If a tree falls in the forest and no one is there to hear it, does it make a sound?
Most people know the answer to this philosophical riddle. While the tree technically makes a sound, it’s irrelevant if no one hears it.
Education professors might want to consider how this applies to their teaching and research.
They can start by asking themselves a simple question: If an education professor writes about things that make no difference to teachers, does it still count as research? Like the tree that falls in the forest, that professor’s work might technically fit the definition of research, but there isn’t much point to it if no one pays attention or finds it useful.
Sadly, this is a fair description of much of what passes for education research these days.
A quick perusal of the academic journals does not inspire confidence. For example, the lead article in the most recent edition of the Canadian Journal of Environmental Education is titled “It Will Startle You: Thoughts on a Pedagogical Conspiracy of Birds.”
This article makes for truly painful reading.
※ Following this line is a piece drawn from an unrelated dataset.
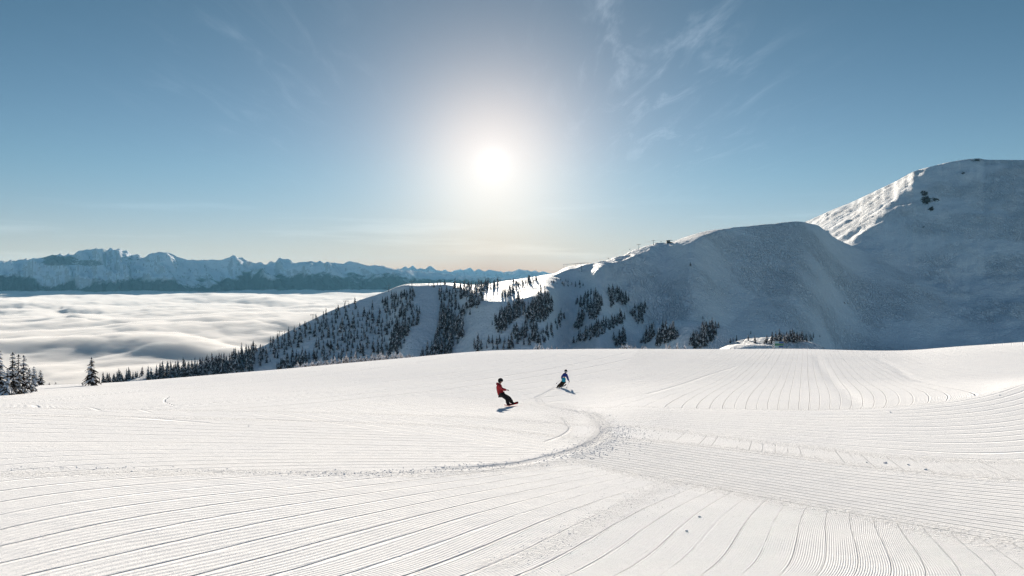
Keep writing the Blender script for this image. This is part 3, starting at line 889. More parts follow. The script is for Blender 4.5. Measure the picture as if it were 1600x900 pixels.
# ================================================================== FAR CONIFERS
def far_conifer(seed, width, tiers, snow, frost=0.0, multi=1, blunt=0.85):
    r = random.Random(seed)
    V, Fc, M = [], [], []
    for mtr in range(multi):
        ox = 0 if mtr == 0 else r.uniform(-width, width) * 0.9
        oy = 0 if mtr == 0 else r.uniform(-width, width) * 0.9
        H = 1.0 if mtr == 0 else r.uniform(0.55, 0.9)
        k = len(V)
        for i in range(4):
            a = i * math.pi / 2
            V.append((ox + 0.018 * math.cos(a), oy + 0.018 * math.sin(a), -0.08))
        V.append((ox, oy, 0.3 * H))
        for i in range(4):
            Fc.append((k + i, k + (i + 1) % 4, k + 4)); M.append(2)
        for t in range(tiers):
            f = t / tiers
            zt = H * (1.0 - 0.96 * (f ** 0.9)) * 1.0
            zt = H * (1.02 - 0.93 * f)
            rad = width * (0.10 + 0.90 * (f ** blunt)) * r.uniform(0.78, 1.15)
            if f > 0.8:
                rad *= 0.92
            drop = H * (0.93 / tiers) * r.uniform(1.5, 2.3)
            n = 7
            k = len(V)
            tx, ty = ox + r.uniform(-.01, .01), oy + r.uniform(-.01, .01)
            V.append((tx, ty, zt))
            a0 = r.uniform(0, 6.28)
            for i in range(n * 2):
                a = a0 + i * math.pi / n
                q = rad * (r.uniform(0.75, 1.2) if i % 2 == 0 else r.uniform(0.30, 0.55))
                V.append((tx + q * math.cos(a), ty + q * math.sin(a), max(zt - drop * (1.0 if i % 2 == 0 else 0.72) * r.uniform(0.8, 1.15), -0.02)))
            for i in range(n * 2):
                Fc.append((k, k + 1 + i, k + 1 + (i + 1) % (n * 2)))
                u = r.random()
                M.append(1 if u < snow else (3 if u < snow + frost else 0))
    return mesh_py('spruce_tree', V, Fc, [m_needle_far, m_pad, m_bark, m_frost], M)


FAR = [far_conifer(s, w, t, sn, .05) for s, w, t, sn in ((1, .17, 9, .13), (2, .14, 10, .10), (3, .20, 8, .15), (4, .155, 11, .10), (5, .22, 8, .17), (6, .13, 9, .12), (7, .18, 10, .20))]
FROSTED = [far_conifer(s, w, t, .34, .44, mu, .55) for s, w, t, mu in ((11, .42, 7, 3), (12, .30, 8, 2), (13, .5, 6, 4), (14, .24, 8, 1), (15, .55, 6, 4))]


def inside(poly, x, y):
    c = False
    n = len(poly)
    for i in range(n):
        x1, y1 = poly[i]; x2, y2 = poly[(i + 1) % n]
        if (y1 > y) != (y2 > y) and x < (x2 - x1) * (y - y1) / (y2 - y1) + x1:
            c = not c
    return c


# (label, group, outline of the stand as surveyed, spacing, mean height m)
STANDS = [
 ('slender dark spruce in the dense strip along the lower ridge beside the cloud sea', 'spruces of the lower ridge strip', [(232, 589), (262, 577), (300, 571), (340, 562), (372, 552), (392, 545), (396, 580), (340, 588), (250, 596), (228, 597)], 3.7, 8.5),
 ('small dark spruce in the thin line at the lowest tip of the ridge', 'spruces at the low tip of the ridge', [(150, 599), (186, 592), (214, 583), (238, 577), (240, 581), (212, 592), (180, 601), (150, 603)], 2.4, 7.0),
 ('small dark spruce scattered near the ridge edge above the cloud sea', 'spruces scattered along the ridge edge', [(394, 548), (450, 522), (500, 497), (556, 473), (562, 484), (520, 512), (470, 540), (430, 562), (396, 580)], 6.6, 7.5),
 ('dark spruce in the open stand low on the wooded hill', 'spruces low on the wooded hill', [(448, 560), (478, 556), (484, 575), (440, 585), (430, 580)], 6.0, 9.0),
 ('dark spruce scattered on the snowy face of the wooded hill left of the ski run', 'spruces scattered over the hill face', [(500, 530), (550, 496), (590, 482), (622, 500), (652, 505), (640, 522), (618, 560), (560, 562), (520, 566), (480, 565)], 7.2, 8.0),
 ('stubby dark spruce in the thicket high on the hill left of the ski run', 'spruces of the upper hill thicket', [(598, 474), (612, 466), (634, 458), (647, 455), (650, 464), (642, 476), (656, 492), (655, 508), (640, 512), (618, 490), (600, 490)], 4.6, 7.0),
 ('dark spruce in the wedge of trees narrowing down beside the ski run', 'spruces of the wedge beside the run', [(620, 510), (640, 512), (634, 528), (622, 548), (604, 558), (612, 530)], 4.4, 8.5),
 ('dark spruce in the long belt right of the curving ski run', 'spruces of the belt right of the run', [(688, 492), (700, 486), (712, 500), (722, 508), (723, 525), (708, 545), (704, 558), (655, 562), (676, 545), (684, 520)], 4.4, 9.0),
 ('short dark spruce in the middle clump of the belt above the ski run', 'spruces of the middle belt clump', [(686, 463), (696, 456), (712, 470), (718, 484), (704, 496), (690, 492)], 4.8, 7.5),
 ('dark spruce in the thick band just under the rounded hilltop', 'spruces under the rounded hilltop', [(704, 454), (716, 447), (742, 444), (762, 444), (778, 443), (780, 449), (756, 456), (736, 464), (720, 468), (708, 462)], 4.0, 7.5),
 ('frosty spruce in the small clump touching the sunlit shoulder', 'spruces beside the sunlit shoulder', [(730, 472), (740, 464), (752, 464), (752, 474), (738, 484), (732, 480)], 4.2, 8.5),
 ('dark spruce in the small grove below the sunlit shoulder', 'spruces of the grove below the shoulder', [(717, 490), (730, 482), (734, 490), (722, 498)], 4.4, 8.0),
 ('dark spruce in the diagonal grove in the middle of the hill', 'spruces of the diagonal grove', [(768, 504), (776, 496), (796, 484), (812, 470), (819, 478), (818, 492), (800, 508), (790, 518), (776, 520), (772, 510)], 4.0, 9.0),
 ('dark spruce in the tall central grove right of the diagonal one', 'spruces of the tall central grove', [(822, 498), (832, 480), (842, 464), (856, 462), (864, 474), (862, 490), (852, 502), (836, 504)], 4.0, 9.5),
 ('dark spruce at the foot of the two central groves', 'spruces below the central groves', [(800, 520), (820, 512), (824, 500), (836, 508), (842, 526), (862, 512), (864, 528), (846, 540), (820, 532), (804, 530)], 5.4, 8.5),
 ('dark spruce in the narrow slanting clump beside the central groves', 'spruces of the narrow slanting clump', [(867, 512), (872, 500), (880, 490), (884, 492), (876, 506), (871, 514)], 3.8, 8.0),
 ('dark spruce in the slim clump left of the heart shaped grove', 'spruces of the slim clump', [(897, 512), (901, 500), (907, 488), (913, 494), (911, 508), (902, 514)], 3.8, 8.5),
 ('dark spruce in the big heart shaped grove on the upper slope', 'spruces of the heart shaped grove', [(900, 474), (912, 464), (926, 460), (934, 466), (942, 474), (938, 492), (930, 500), (922, 500), (916, 486), (906, 482)], 3.9, 8.5),
 ('dark spruce in the long strip climbing the lower right slope', 'spruces of the long climbing strip', [(896, 536), (914, 524), (930, 512), (950, 506), (966, 498), (976, 496), (974, 506), (952, 516), (932, 530), (912, 534)], 3.9, 9.0),
 ('dark spruce in the high pointed clump on the open slope', 'spruces of the high pointed clump', [(953, 458), (958, 454), (968, 458), (984, 472), (976, 478), (966, 472), (954, 480)], 3.9, 8.0),
 ('dark spruce in the triangular clump standing alone on the open slope', 'spruces of the triangular clump', [(984, 490), (994, 482), (1012, 478), (1012, 484), (1004, 492), (1002, 506), (996, 508), (992, 496)], 3.8, 8.0),
 ('dark spruce in the pair of clumps just behind the snow crest', 'spruces behind the snow crest', [(960, 542), (962, 530), (976, 522), (976, 542)], 4.4, 9.5),
 ('dark spruce in the leaning clump behind the crest left of the largest valley clump', 'spruces of the leaning valley clump', [(1003, 536), (1010, 524), (1022, 516), (1022, 528), (1008, 538)], 3.6, 9.5),
 ('dark spruce in the largest clump in the valley behind the crest', 'spruces of the largest valley clump', [(1025, 540), (1030, 528), (1044, 520), (1058, 522), (1060, 527), (1046, 534), (1032, 541)], 3.4, 10.0),
 ('dark spruce in the clump left of the sunlit knoll', 'spruces left of the sunlit knoll', [(1077, 541), (1086, 530), (1100, 522), (1118, 519), (1119, 526), (1106, 536), (1100, 543), (1082, 543)], 3.4, 8.0),
 ('small dark spruce along the top of the sunlit bank', 'spruces on the sunlit bank', [(1093, 513), (1108, 510), (1126, 510), (1126, 513), (1110, 516), (1094, 516)], 4.0, 5.5),
 ('dark spruce in the row across the front of the sunlit knoll', 'spruces in front of the sunlit knoll', [(1190, 538), (1198, 532), (1216, 528), (1240, 526), (1260, 526), (1272, 526), (1272, 534), (1240, 536), (1215, 539)], 3.8, 6.0),
 ('lone small spruce dotted on the snow of the central hill', 'lone spruces of the central hill', [(735, 540), (750, 536), (790, 535), (830, 540), (800, 546), (770, 548), (745, 550)], 9.0, 8.0),
 ('tiny dark spruce in the patch below the chairlift terminal', 'small spruces below the lift terminal', [(856, 441), (870, 437), (896, 444), (918, 446), (906, 450), (880, 447)], 6.0, 5.0),
 ('tiny dark spruce on the crest left of the chairlift terminal', 'small spruces on the crest', [(802, 443), (818, 439), (838, 434), (842, 438), (826, 447), (806, 449)], 3.6, 6.5),
 ('small dark spruce standing in the sunlit snow by the tall lift pylon', 'small spruces by the tall pylon', [(784, 460), (798, 450), (810, 452), (800, 464), (788, 468)], 3.8, 6.5),
 ('small dark spruce on the flat sunlit hilltop', 'small spruces on the flat hilltop', [(674, 446), (694, 446), (694, 449), (674, 449)], 5.0, 5.0),
]
trees = []
for label, group, poly, sp, hm in STANDS:
    xs = [p[0] for p in poly]; ys = [p[1] for p in poly]
    got = []
    for _ in range(2600):
        x = random.uniform(min(xs), max(xs)); y = random.uniform(min(ys), max(ys))
        if inside(poly, x, y) and all(((x - a) / sp / .88) ** 2 + ((y - b) / (sp * 0.72)) ** 2 > 1 for a, b in got):
            got.append((x, y))
    for x, y in got:
        x += random.gauss(0, 1.2); y += random.gauss(0, 0.8)
        p = mtn_point(x, y)
        h = 1.22 * hm * random.choice((0.45, 0.6, 0.75, 0.85, 0.95, 1.0, 1.1, 1.3))
        trees.append((h / p.y, p, h, label, group))
singles = [(1173, 522, 5.0, 'single small spruce on the sunlit crown of the knoll'), (1180, 536, 6.2, 'tallest lone spruce in front of the sunlit knoll'), (1169, 532, 5.2, 'slim lone spruce on the slope between knoll and sign'),
           (1281, 527, 4.5, 'single spruce standing apart at the right end of the knoll row'), (1098, 499, 6.0, 'single spruce alone on the shaded slope above the sunlit bank'), (1141, 536, 5.0, 'first of three small spruces beside the sunlit knoll'),
           (1146, 534, 4.4, 'middle of three small spruces beside the sunlit knoll'), (1151, 533, 5.6, 'last of three small spruces beside the sunlit knoll'), (776, 538, 8, 'lone spruce at the left foot of the diagonal grove'),
           (1079, 416, 7, 'stubby dark fir alone high on the open mountain slope'), (1021, 433, 3.0, 'tiny dark bush low on the open mountain slope'), (703, 473, 4, 'lone bush on the ski run below the flat hilltop')]
for x, y, h, lab in singles:
    p = mtn_point(x, y)
    trees.append((9.0, p, h, lab, None))
trees.sort(key=lambda t: -t[0])
NEAR_LIMIT = 262
for i, (k, p, h, label, group) in enumerate(trees[:NEAR_LIMIT]):
    o = bpy.data.objects.new('spruce_tree', random.choice(FAR))
    C.objects.link(o)
    o.location = p - Vector((0, 0, 0.15))
    w = random.uniform(1.25, 1.85)
    o.scale = (h * w, h * w, h)
    o.rotation_euler = (random.gauss(0, .04), random.gauss(0, .04), random.uniform(0, 6.28))
    tag(o, label, 'tree', group)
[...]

One wonders what possible relevance an article on pedagogy, conspiracy, and bird watching could have to either teachers or university-based educators and why any journal would publish it.
The silliness doesn’t stop there. Several years ago, the same journal published “Too Many Monkeys Jumping in their Heads: Animal Lessons within Young Children’s Media.” In that article, the authors argued that children’s stories with talking animals in them promotes the “false” notion that humans are superior to animals.
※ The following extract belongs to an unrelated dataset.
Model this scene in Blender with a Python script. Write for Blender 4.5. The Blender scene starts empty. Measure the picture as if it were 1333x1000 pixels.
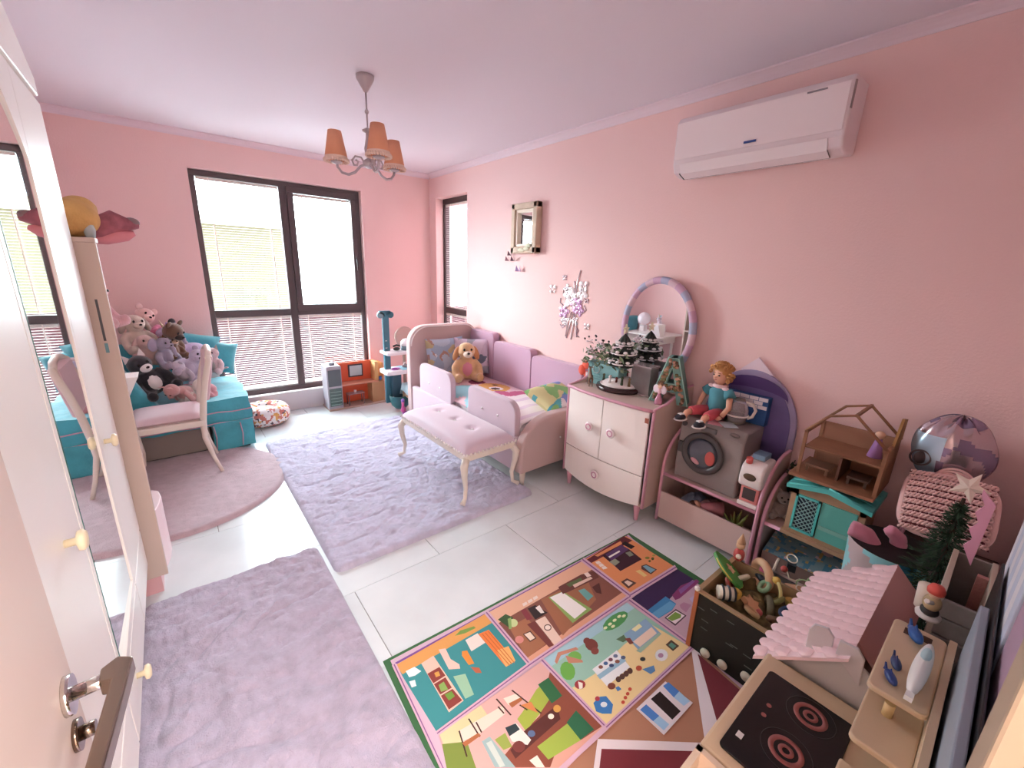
import bpy, math, random
import numpy as np
from mathutils import Matrix, Vector, noise
rnd = random.Random(7)
S = bpy.context.scene
C = bpy.data.collections.new('room'); S.collection.children.link(C)
PI = math.pi
# ------------------------------------------------------------ camera
CP = Vector((-2.69022, -5.01736, 1.61482)); FPX = 542.29
yaw, pit, rol = 0.687778, -0.269, 0.0346627
_f = Vector((math.sin(yaw)*math.cos(pit), math.cos(yaw)*math.cos(pit), math.sin(pit)))
_r = Vector((math.cos(yaw), -math.sin(yaw), 0)); _u = _r.cross(_f)
CR = _r*math.cos(rol)+_u*math.sin(rol); CU = -_r*math.sin(rol)+_u*math.cos(rol); CF = _f
cam = bpy.data.cameras.new('camera'); co = bpy.data.objects.new('camera', cam); C.objects.link(co)
cam.sensor_width = 36; cam.lens = 36*FPX/1333; cam.clip_start = .02
co.matrix_world = Matrix(((CR.x, CU.x, -CF.x, CP.x), (CR.y, CU.y, -CF.y, CP.y), (CR.z, CU.z, -CF.z, CP.z), (0, 0, 0, 1)))
S.camera = co
# ------------------------------------------------------------ world, light, exposure
S.view_settings.view_transform = 'Standard'; S.view_settings.look = 'None'
S.view_settings.gamma = 1; S.view_settings.use_curve_mapping = False
S.view_settings.exposure = 0.74
S.cycles.use_denoising = True
S.cycles.max_bounces = 10; S.cycles.diffuse_bounces = 6; S.cycles.sample_clamp_indirect = 8
w = bpy.data.worlds.new('sky'); S.world = w; w.use_nodes = True
bg = w.node_tree.nodes['Background']; bg.inputs[0].default_value = (.79, .96, 1.02, 1); bg.inputs[1].default_value = 15
def area(name, loc, rot, sx, sy, power, col, portal=False):
    l = bpy.data.lights.new(name, 'AREA'); l.shape = 'RECTANGLE'; l.size = sx; l.size_y = sy
    l.energy = power; l.color = col
    if portal: l.cycles.is_portal = True
    o = bpy.data.objects.new(name, l); C.objects.link(o); o.location = loc; o.rotation_euler = rot
    return o
area('back_window_portal', (-1.6, .25, 1.3), (-PI/2, 0, 0), 1.6, 2.3, 1, (1, 1, 1), True)
area('side_window_portal', (.3, -.5, 1.6), (0, PI/2, 0), 1.7, .75, 1, (1, 1, 1), True)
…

To make their case, the authors described an episode of Sesame Street in which Big Bird learns the value of acceptance during a conversation with a real bird. While the authors acknowledged that the lesson about acceptance was a good one, they went on to wonder “where the actual birds’ voices went.”
At the time they wrote this article, the authors were Ph.D. students in educational studies at the University of British Columbia. Only in an education course could it be considered serious scholarship to write a paper in which you explain how uncomfortable you are with how animals are portrayed in children’s books. Sadly, they both received their Ph.D. degrees and are now teaching education courses to prospective teachers.
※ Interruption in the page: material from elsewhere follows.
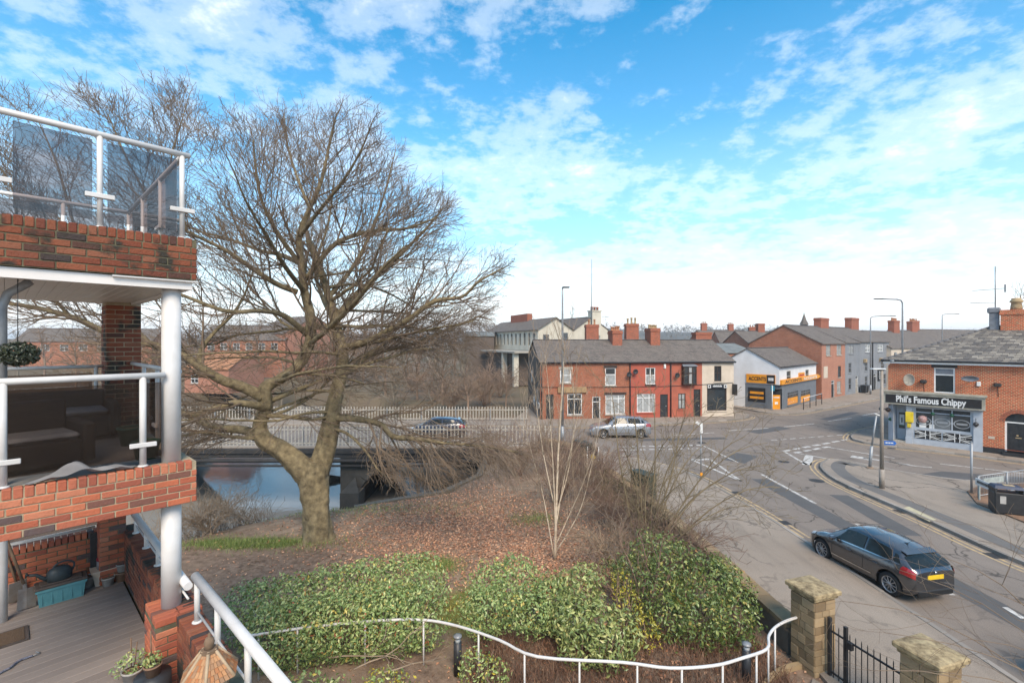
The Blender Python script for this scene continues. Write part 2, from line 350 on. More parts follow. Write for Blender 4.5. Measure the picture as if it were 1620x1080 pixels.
def soilmat():
    m = bpy.data.materials.new('garden_soil'); m.use_nodes = True; t = m.node_tree; b = t.nodes['Principled BSDF']
    b.inputs['Roughness'].default_value = .95; b.inputs['Specular IOR Level'].default_value = .15
    g = nn(t, 'ShaderNodeNewGeometry'); pos = g.outputs[0]
    def noise(s, d=6, r=.6):
        n = nn(t, 'ShaderNodeTexNoise'); lk(t, pos, n.inputs[0]); n.inputs['Scale'].default_value = s; n.inputs['Detail'].default_value = d; n.inputs['Roughness'].default_value = r; return n.outputs[0]
    def blob(cx_, cy, rx, ry, w=.5):
        mp = nn(t, 'ShaderNodeMapping'); mp.inputs['Location'].default_value = (-cx_/rx, -cy/ry, 0); mp.inputs['Scale'].default_value = (1/rx, 1/ry, 0)
        lk(t, pos, mp.inputs[0]); l = nn(t, 'ShaderNodeVectorMath', operation='LENGTH'); lk(t, mp.outputs[0], l.inputs[0])
        v = mth(t, 'ADD', l.outputs['Value'], mth(t, 'MULTIPLY', mth(t, 'SUBTRACT', noise(.9, 7), .5), 1.6))
        return ramp(t, v, [(1-w, (1,)*3), (1, (0,)*3)])
    soil = mixc(t, ramp(t, noise(5, 9, .7), [(.35, (0,)*3), (.65, (1,)*3)]), (.125, .084, .060), (.30, .21, .15))
    mud = mixc(t, ramp(t, noise(2, 7), [(.4, (0,)*3), (.6, (1,)*3)]), (.22, .155, .105), (.32, .235, .165))
    c = mixc(t, ramp(t, noise(.35, 5), [(.45, (0,)*3), (.60, (1,)*3)]), soil, mud)
    c = mixc(t, blob(-8, 19, 6, 2.6), c, mud); c = mixc(t, blob(-7.5, 14.5, 3.6, 1.6), c, soil)
    vo = nn(t, 'ShaderNodeTexVoronoi'); lk(t, pos, vo.inputs[0]); vo.inputs['Scale'].default_value = 16
    lit = ramp(t, nn_sep(t, vo.outputs['Color']), [(0, (.20, .125, .085)), (.45, (.34, .205, .13)), (.7, (.48, .32, .22)), (1, (.15, .10, .07))])
    c = mixc(t, mth(t, 'MULTIPLY', blob(-2.2, 17.6, 4.6, 3.2, .6), ramp(t, noise(.8, 6), [(.38, (.25,)*3), (.55, (1,)*3)])), c, lit); c = mixc(t, blob(1.5, 15.5, 3.5, 2.6, .6), c, lit)
    gr = mixc(t, noise(18, 4), (.06, .095, .02), (.16, .19, .045))
    c = mixc(t, blob(-8.9, 16.3, 2.6, .55, .35), c, gr); c = mixc(t, blob(-1.3, 12.3, .9, 1.4, .5), c, (.19, .175, .045)); c = mixc(t, blob(-2.2, 14.6, .6, .5, .4), c, gr)
    sp = nn(t, 'ShaderNodeSeparateXYZ'); lk(t, pos, sp.inputs[0])
    farc = mixc(t, ramp(t, noise(.05, 6), [(.4, (0,)*3), (.6, (1,)*3)]), (.16, .115, .08), (.12, .10, .06))
    c = mixc(t, ramp(t, mth(t, 'DIVIDE', sp.outputs[1], 100), [(.42, (0,)*3), (.45, (1,)*3)]), c, farc)
    lk(t, c, b.inputs['Base Color'])
    bp = nn(t, 'ShaderNodeBump'); bp.inputs['Strength'].default_value = .7; bp.inputs['Distance'].default_value = .04; lk(t, noise(22, 6, .7), bp.inputs['Height']); lk(t, bp.outputs[0], b.inputs['Normal'])
    MATS['garden_soil'] = m; return m
def nn_sep(t, c):
    s = nn(t, 'ShaderNodeSeparateColor'); lk(t, c, s.inputs[0]); return s.outputs[0]
soilmat()
ground = npmesh('ground', np.stack([XX, YY, ZZ], -1).reshape(-1, 3), FF, MATS['garden_soil'], smooth=True); struct(ground)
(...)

It’s bad enough when education professors write nonsense that no one outside their small circle will ever read. However, some are determined to impose their crazy ideas on virtually all teachers and their students.
For example, a group of education professors are on a mission to derail the Alberta government’s plan to implement a new curriculum that places a strong emphasis on knowledge acquisition. One might assume that helping students become more knowledgeable is something everyone can agree on, but sadly this does not appear to be the case.
Instead of providing constructive feedback to the government, these professors went out of their way to nitpick leaked draft documents that were nowhere close to a final version. They seized on the opportunity to discredit an opposing point of view and used a draft version of a consultant’s proposal to do it.
They did this because some education professors are hostile to a knowledge-focused curriculum. They prefer the philosophy of William Heard Kilpatrick, an early 20th-century education professor who argued that the process of learning is more important than the specific content in the curriculum. That is why these professors go to great lengths to discredit the core knowledge approach, even though there are mountains of research evidence proving its effectiveness with virtually all students.
The good news is that not all education professors are beholden to the progressive ideology. Some even recognize the important contributions of cognitive psychology to understanding how learning really works. For example, Dr. Daniel Ansari at Western University is doing important research into how young children master basic mathematical skills.
Researchers like Dr. Ansari don’t have time to waste writing articles about bird watching or how animals are portrayed in children’s books. Nor are they blasting the Alberta government for making knowledge acquisition the focus of its new curriculum.
If education professors want to avoid total irrelevancy, they had better start producing research that benefits teachers and students. Otherwise, they will be like the tree that falls in a forest with no one to hear it.